24/06/2016

World Games

Fault.





Seeing World Games on the page evoked a bit of a groan, along with words to the effect of 'ugh, not another bloody collection of sports'. Things are thankfully a little different here than at the Olympics, as the events take place around the globe and highlight some of the more unusual sports you could find yourself participating in.

Will a mix of known and unknown events make World Games stand above the likes of Summer Games II? Can we finally have a sports game that I find enjoyable? We ought to find out.





Frustrations


A number of ports are available for your worldly sporting travels, and I'm having a bash at the NES version. 'Having a bash' being descriptive of what tends to happen when working out the controls for any given event.

As is typical, the control schemes are varied and make 'sense' in the loosest of terms. The Barrel Jumping event requires the alternate bashing of left and right to build up speed on your ice skates before pressing, holding and releasing the A button to jump unrealistically high over the barrels in front of you, before crashing through the ice on the landing. You're supposed to press down to land smoothly. I didn't.




The controls are often the biggest issue with these kinds of games. I get that they have to mix things up to give you a challenge, but some of them seemingly require absolute perfection to get the most out an event, and that's ignoring if it registers as a success or not. As far as I'm concerned, diving off the top of a cliff without killing myself should be considered a success whether I did some flips or not, but not in World Games, no. I'm still trying to work out what that event wants from me.




Log Rolling - the national sport of Canada if you're learning anything about the world from World Games - requires the bashing of left and right to maintain balance and yet somehow also knock your opponent off into apparently shark infested waters.




Fun Times


Shark infested waters at a sporting event. The failure animations, simple though they are, highlight the fact that World Games is all about coming together for fun and friendly competition, not realism.

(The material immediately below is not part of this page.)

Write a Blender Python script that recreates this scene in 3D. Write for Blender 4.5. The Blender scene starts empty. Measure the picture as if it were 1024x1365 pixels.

You won't know why you were thrown off Ferdinand the bull, and nor will you care. You won't know exactly where you went wrong in your Snatch or your Clean and Jerk, or why you dropped a caber on your foot or how the hell the Sumo event is even supposed to work, but you won't care.




Final Word


You shouldn't care. The practice mode is there if you're desperate for it, but don't bother with it. Dive right into the events, one after the other. Marvel at how bizarre the selection of events is and just see how far you get when you know absolutely nothing.

Think of it this way: Everything's made up and the gold medals don't matter. World Games doesn't matter, it's just there for the sake of having something to play. That's not to say it's a bad game, just one that has a limited audience.

Sure, it mixes up the events. Sure, it doesn't take itself too seriously. Sure, it could be a laugh in multiplayer. But so could how many games that have been released since? What makes World Games worth going back to? Anything?

I'm not going to say avoid it entirely, but I can't say rush out to play it. I can only say, 'yeah, it's there, if you want it, I guess'.

So yeah. It's there if you want it, I guess.




Fun Facts


During the latter stages of development, Epyx learned that they missed the point of the caber toss event - it was to get the caber to land upright then fall away from the thrower, rather than to be thrown as far as possible. The developers didn't bother to change the game to reflect this as "nobody in the US understands this discipline anyway".

World Games, developed by Epyx, first released in 1986.
Version played: NES, 1989, via emulation.